教育目標
必修授業においては、日常私たちの身近にある物をモチーフとして選んでいます。「教育の理念」で述べた「自己の外側の世界」と言う時、ここでは漠然と外の世界をイメージするのではなく、「具体的な物」をモチーフとして置いています。シンプルでオーソドックスな課題設定を心がけています。
対象を見て制作するということが昨今では、ともすれば手垢の付いたありきたりな美術表現、安易な描写力養成法、造形美術の初歩的訓練と誤解され易い状況があります。しかし、この授業では、学生のみなさんに思考を伴った観察、すなわち「見ること」そのものに重点を置いて欲しいと考えています。各自、自分の見ている物をどのように認識するのか、それは結局自分がどのように対象を捉えるかに始まって、対象を捉える自己の在り方にまで溯ることになります。
この授業の意義は、見ることによって考えることを停止した手作業の体験や、手業(てわざ)の訓練ではありません。言いかえるなら、この授業における「作品」は、対象を見て把握したり、自分の作品を見て解釈し直したりした諸々の判断による二次的副産物です。より重要なのは、『「モチーフ」と「素材」と「自分」』という三つの関係の中で、試行錯誤を繰り返す制作プロセスそのものだと言うことが出来ます。
この授業においては、いわゆる「描くための技術」としての狭義の「デッサン力」や小手先の技量は反古になります。
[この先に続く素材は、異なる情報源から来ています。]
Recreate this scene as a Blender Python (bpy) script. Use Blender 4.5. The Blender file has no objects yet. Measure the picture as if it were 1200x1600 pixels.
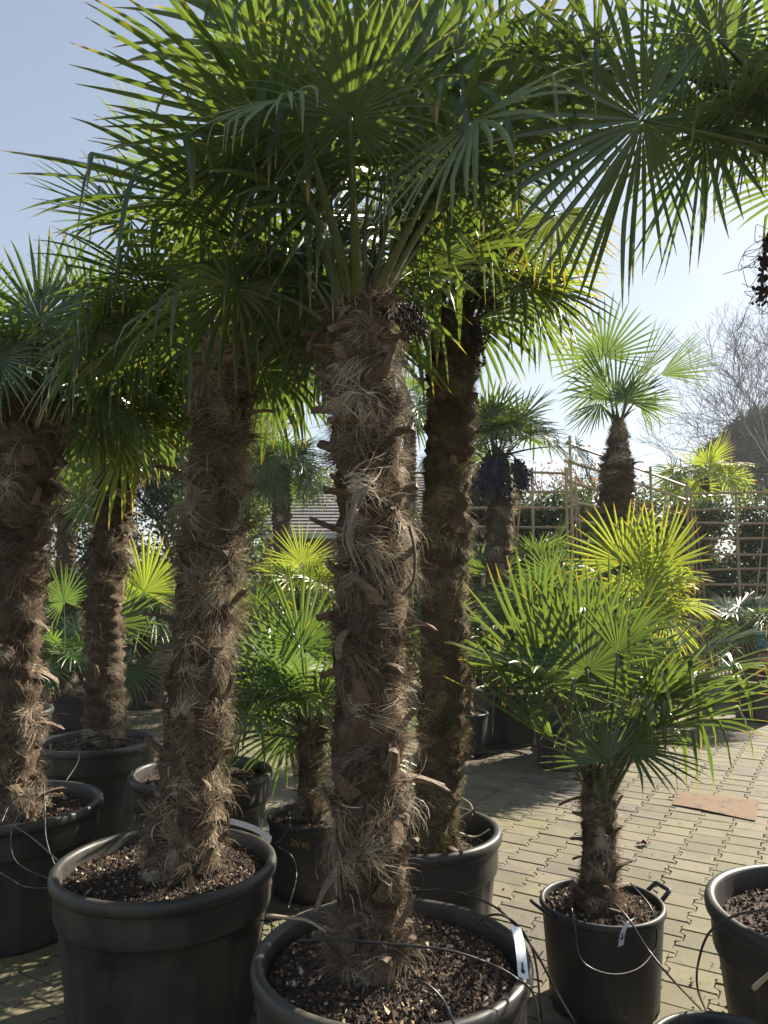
import bpy, math
import numpy as np
from mathutils import Vector, Matrix

# ------------------------------------------------------------------ camera, sky, sun, exposure
SC = bpy.context.scene
COL = SC.collection
R = math.radians
PITCH = R(5.0)
CAM_H = 1.55
cam_data = bpy.data.cameras.new("camera")
cam = bpy.data.objects.new("camera", cam_data)
COL.objects.link(cam)
cam.location = (0, 0, CAM_H)
cam.rotation_euler = (R(90) + PITCH, 0, 0)
cam_data.sensor_fit = 'VERTICAL'
cam_data.sensor_height = 36
cam_data.lens = 27
cam_data.clip_start = 0.05
cam_data.clip_end = 1000
SC.camera = cam

SUN_AZ = 52      # degrees to the right of the view axis
SUN_EL = 35
world = bpy.data.worlds.new("World")
SC.world = world
world.use_nodes = True
wn = world.node_tree
bg = wn.nodes['Background']
sky = wn.nodes.new('ShaderNodeTexSky')
sky.sky_type = 'NISHITA'
sky.sun_disc = False
sky.sun_elevation = R(SUN_EL)
sky.sun_rotation = R(SUN_AZ)
sky.air_density = 1.0
sky.dust_density = 0.7
sky.ozone_density = 1.6
hs = wn.nodes.new('ShaderNodeHueSaturation')      # sky colour graded: less saturated, then flattened by gamma
hs.inputs['Saturation'].default_value = .85
gm = wn.nodes.new('ShaderNodeGamma')
gm.inputs['Gamma'].default_value = .66
wn.links.new(sky.outputs[0], hs.inputs['Color'])
wn.links.new(hs.outputs[0], gm.inputs[0])
wn.links.new(gm.outputs[0], bg.inputs[0])
bg.inputs[1].default_value = 0.098
sl = bpy.data.lights.new("sun", 'SUN')
sl.energy = 5.0
sl.angle = R(0.55)
sl.color = (1.0, 0.91, 0.76)
sun = bpy.data.objects.new("sun", sl)
COL.objects.link(sun)
sdir = Vector((math.sin(R(SUN_AZ)) * math.cos(R(SUN_EL)), math.cos(R(SUN_AZ)) * math.cos(R(SUN_EL)), math.sin(R(SUN_EL))))
sun.rotation_euler = sdir.to_track_quat('Z', 'Y').to_euler()
sun.location = sdir * 30
SC.view_settings.view_transform = 'Standard'
SC.view_settings.look = 'None'
SC.view_settings.exposure = 1.58
SC.view_settings.gamma = 1.0
SC.render.engine = 'CYCLES'
SC.cycles.max_bounces = 7
SC.cycles.transparent_max_bounces = 8
SC.cycles.caustics_reflective = False
SC.cycles.caustics_refractive = False

# ------------------------------------------------------------------ helpers
FPX = 1200.0
_f = np.array([0, math.cos(PITCH), math.sin(PITCH)])
_u = np.array([0, -math.sin(PITCH), math.cos(PITCH)])
_r = np.array([1.0, 0, 0])

def _ray(px, py):
    return _f + _r * (px - 600) / FPX + _u * (800 - py) / FPX

def at(px, py, Y):
    """survey point: where a sight line of the photo meets the upright plane at distance Y"""
    d = _ray(px, py)
    return np.array([0, 0, CAM_H]) + d * (Y / d[1])

def gr(px, py, z=0.0):
    d = _ray(px, py)
    return np.array([0, 0, CAM_H]) + d * ((z - CAM_H) / d[2])

def nrmz(v):
    v = np.asarray(v, float)
    return v / np.maximum(np.linalg.norm(v, axis=-1, keepdims=True), 1e-9)

def mesh_from(name, V, F, mats=None, smooth=False, attrs=None, mat_idx=None):
    """V (N,3); F (M,k) array or list of faces"""
    me = bpy.data.meshes.new(name)
    V = np.asarray(V, np.float32)
    if isinstance(F, np.ndarray):
        m, k = F.shape
        me.vertices.add(len(V)); me.vertices.foreach_set('co', V.ravel())
        me.loops.add(m * k); me.loops.foreach_set('vertex_index', F.astype(np.int32).ravel())
        me.polygons.add(m)
        me.polygons.foreach_set('loop_start', np.arange(0, m * k, k, dtype=np.int32))
        me.polygons.foreach_set('loop_total', np.full(m, k, dtype=np.int32))
    else:
        me.from_pydata([tuple(map(float, v)) for v in V], [], F)
    if mats:
        for mm in (mats if isinstance(mats, (list, tuple)) else [mats]):
            me.materials.append(mm)
    if mat_idx is not None:
        me.polygons.foreach_set('material_index', np.asarray(mat_idx, np.int32))
    me.update(calc_edges=True)
    me.polygons.foreach_set('use_smooth', np.full(len(me.polygons), bool(smooth)))
    if attrs:
        for k_, a in attrs.items():
            a = np.asarray(a, np.float32)
            if a.ndim == 1:
                at_ = me.attributes.new(k_, 'FLOAT', 'POINT'); at_.data.foreach_set('value', a)
            else:
                at_ = me.attributes.new(k_, 'FLOAT_VECTOR', 'POINT'); at_.data.foreach_set('vector', a.ravel())
    me.validate()
    return me

def obj(name, me, parent=None, label=None, cat=None, group=None, kind=None, loc=None, rot=None, scale=None):
    o = bpy.data.objects.new(name, me)
    COL.objects.link(o)
    if parent is not None: o.parent = parent
    if label: o['label'] = label
    if cat: o['category'] = cat
    if group: o['group'] = group
    if kind: o['kind'] = kind
    if loc is not None: o.location = loc
    if rot is not None: o.rotation_euler = rot
    if scale is not None: o.scale = (scale,) * 3 if isinstance(scale, (int, float)) else scale
    return o

class MB:
    """collects numpy geometry into one mesh"""
    def __init__(s): s.V = []; s.F4 = []; s.F3 = []; s.n = 0; s.A = {}; s.m4 = []; s.m3 = []
    def add(s, V, F, mi=0, **attrs):
        V = np.asarray(V, float); F = np.asarray(F, int)
        s.V.append(V)
        (s.F4 if F.shape[1] == 4 else s.F3).append(F + s.n)
        (s.m4 if F.shape[1] == 4 else s.m3).append(np.full(len(F), mi))
        for k, a in attrs.items():
            a = np.asarray(a, float)
            if a.ndim == 0: a = np.full(len(V), float(a))
            s.A.setdefault(k, []).append((s.n, a))
        s.n += len(V)
    def mesh(s, name, mats, smooth=False):
        V = np.concatenate(s.V)
        attrs = {}
        for k, lst in s.A.items():
            arr = np.zeros(s.n)
            for st, a in lst: arr[st:st + len(a)] = a
            attrs[k] = arr
        if s.F3 and not s.F4:
            return mesh_from(name, V, np.concatenate(s.F3), mats, smooth, attrs, np.concatenate(s.m3))
        if s.F4 and not s.F3:
            return mesh_from(name, V, np.concatenate(s.F4), mats, smooth, attrs, np.concatenate(s.m4))
        F4 = np.concatenate(s.F4); F3 = np.concatenate(s.F3)
        m, t = len(F4), len(F3)
        me = bpy.data.meshes.new(name)
        me.vertices.add(len(V)); me.vertices.foreach_set('co', V.astype(np.float32).ravel())
        me.loops.add(m * 4 + t * 3)
        me.loops.foreach_set('vertex_index', np.concatenate([F4.ravel(), F3.ravel()]).astype(np.int32))
        me.polygons.add(m + t)
        me.polygons.foreach_set('loop_start', np.concatenate([np.arange(m) * 4, m * 4 + np.arange(t) * 3]).astype(np.int32))
        me.polygons.foreach_set('loop_total', np.concatenate([np.full(m, 4), np.full(t, 3)]).astype(np.int32))
        for mm in (mats if isinstance(mats, (list, tuple)) else [mats]): me.materials.append(mm)
        me.polygons.foreach_set('material_index', np.concatenate(s.m4 + s.m3).astype(np.int32))
        me.update(calc_edges=True)
        me.polygons.foreach_set('use_smooth', np.full(m + t, bool(smooth)))
        for k, a in attrs.items():
            x = me.attributes.new(k, 'FLOAT', 'POINT'); x.data.foreach_set('value', a.astype(np.float32))
        me.validate()
        return me

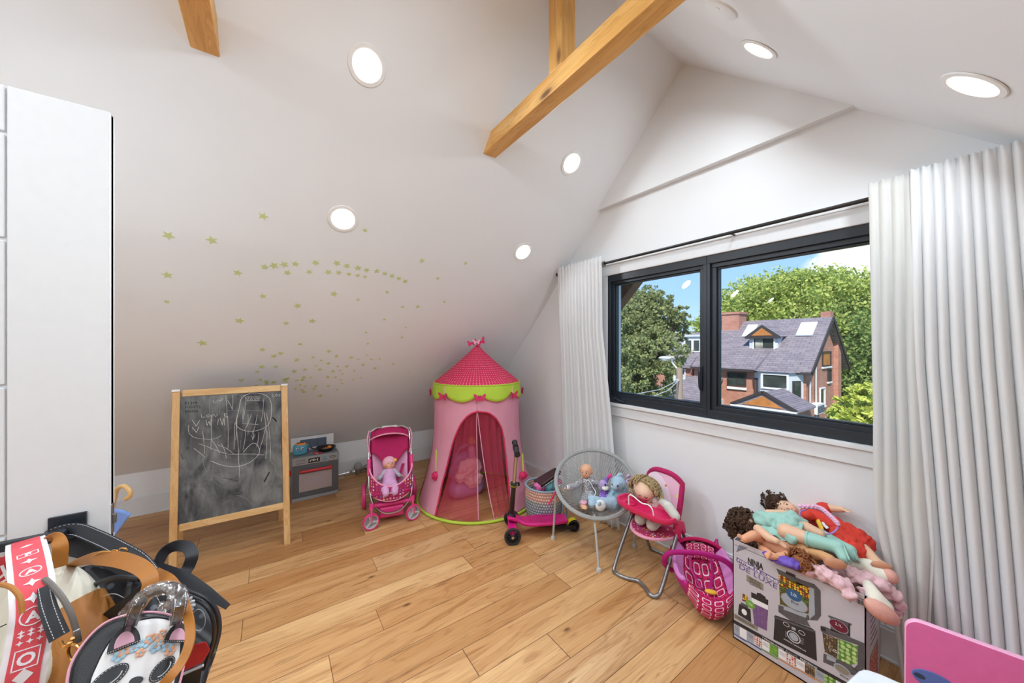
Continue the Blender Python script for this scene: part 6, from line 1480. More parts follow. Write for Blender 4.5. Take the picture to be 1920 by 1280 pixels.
# lower band and picture strip
L_ = lambda x: 735+(x-70)*.555
pp_(m, [(70,L_(70)),(1215,L_(1215)),(1215,L_(1215)+30),(70,L_(70)+30)], 0); tx_(m, '7 PROGRAMMES', 315, L_(315)+24, 15, 4, 498); tx_(m, 'Auto-iQ', 515, L_(515)+26, 20, 15, 615); tx_(m, 'PRÉDÉFINIS', 640, L_(640)+26, 16, 4, 785)
xs0 = 72
for k, (c0, c1, c2) in enumerate(((15,4,5),(15,14,5),(4,6,6),(4,14,7),(4,13,7),(15,12,7),(4,14,6))):
    w = 116+k*12; x0 = xs0; x1 = xs0+w*.45; x2 = xs0+w-5; d = 32
    pp_(m, [(x0,L_(x0)+d),(x1,L_(x1)+d),(x1,L_(x1)+d+78),(x0,L_(x0)+d+78)], c0, .0012); pp_(m, [(x1,L_(x1)+d),(x2,L_(x2)+d),(x2,L_(x2)+d+85),(x1,L_(x1)+d+80)], c1, .0012)
    pp_(m, [(x0,L_(x0)+d+84),(x2,L_(x2)+d+90),(x2,L_(x2)+d+100),(x0,L_(x0)+d+92)], c2, .0014)
    for j in range(3): pp_(m, [(x0+8,L_(x0)+d+22+j*11),(x1-8,L_(x1)+d+18+j*11),(x1-8,L_(x1)+d+20+j*11),(x0+8,L_(x0)+d+24+j*11)], 1, .0016)
    xs0 += w
m.build('front_print', pm, bxo, smooth=0)
m = MB()
def sidep(pts, mi): m.poly([(XB+x, by0-.0006, z) for x, z in pts], (0,-1,0), .0004, mi)
sidep([(.06,.05),(.20,.05),(.20,.19),(.06,.19)], 14); sidep([(.06,.19),(.20,.19),(.20,.205),(.06,.205)], 3)
for k in range(6): sidep([(.07,.24+k*.022),(.19-.02*(k%3),.24+k*.022),(.19-.02*(k%3),.243+k*.022),(.07,.243+k*.022)], 1)
m.build('side_print', pm, bxo, smooth=0)

# ---- heap of dolls
g = G('hair_brown'); co = g.coord(scale=(1,1,1)); f = g.noise(co, 55, 4, .7, 2.); g.base(g.mix(g.rng(f, .35, .65), '2a1a12', '6b4a33')); g.pr(rough=.6); g.bump(f, 1., .012)
clothmat('dress_teal', '9fcabf', .05, bump=.5); clothmat('dress_red', 'd93f30', .05, bump=.5); flat('boot_teal', '97c4b8', .45); clothmat('dress_pink', 'efc6cc', .12, bump=.9); flat('doll_cream', 'e9e4d4', .9); flat('sole_pink', 'dda394', .6, n=.06, nscale=60); flat('sole_tan', 'c48a6a', .6)
flat('violet_cloth', '6a4fb3', .6); flat('braid_pink', 'e7b7d4', .7); flat('hoop_purple', 'a487cc', .4)
def curls(par, c, r, n, col, seed, side=None, th=.0034):
    rnd = random.Random(seed); m = MB(); m.ell(c, tuple(x*.9 for x in r))
    for k in range(n):
        d = V((rnd.gauss(0,1),rnd.gauss(0,1),rnd.gauss(0,1))).normalized()
        if side is not None and d.dot(V(side)) < -.2: continue
        p = V(c)+V((d.x*r[0],d.y*r[1],d.z*r[2])); a = d.orthogonal().normalized(); b = d.cross(a); q = rnd.uniform(0,6); rr_ = rnd.uniform(.005,.012)
        m.tube([p+(a*math.cos(q+j*.8)+b*math.sin(q+j*.8))*rr_+d*.002*j+a*.003*j for j in range(8)], [th]*7+[.0008], 5)
    return m.build('hair', col, par)
# red dress doll lying along the back
D = aD
rd_ = thing('doll', D(1530,990,1.68), 'doll in a red dress lying on its back at the rear of the carton heap', 'doll')
hd_r = D(1476,956,1.80); fdir = (O_-hd_r).normalized()
head(rd_, hd_r, fdir+V((-.15,.1,.45)), V((-.1,1,.22)), .050, 'skin_pale', eye='eye_dark')
curls(rd_, hd_r+V((.03,.055,.005)), (.055,.060,.060), 150, 'hair_brown', 3)
b0_, b1_ = D(1520,966,1.72), D(1560,985,1.60)
m = MB(); m.cap(b0_, b1_, .046,.044); m.ell(D(1545,952,1.66), (.035,.032,.026)); m.ell(D(1512,966,1.66), (.03,.03,.025)); m.blob('bodice', 'dress_red', rd_, .007, 4, disp=.003, dscale=.02)
m = MB(); m.cap(b1_, D(1602,1015,1.50), .042,.062); m.cap(D(1575,1000,1.52), D(1598,1030,1.45), .035,.045); m.blob('skirt', 'dress_red', rd_, .006, 2, disp=.012, dscale=.018)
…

これまで受験勉強において実技の訓練を重ねてきた学生も、全く経験の無い学生も、等しく同じ出発点から始めることになるでしょう。
普段何気なく見過ごしている「外側の世界」にある「些細な物」を徹底的に観察し、制作を通して、一人一人が言葉では言い表すことが出来ない造形美術の手応えを実感して欲しいと考えています。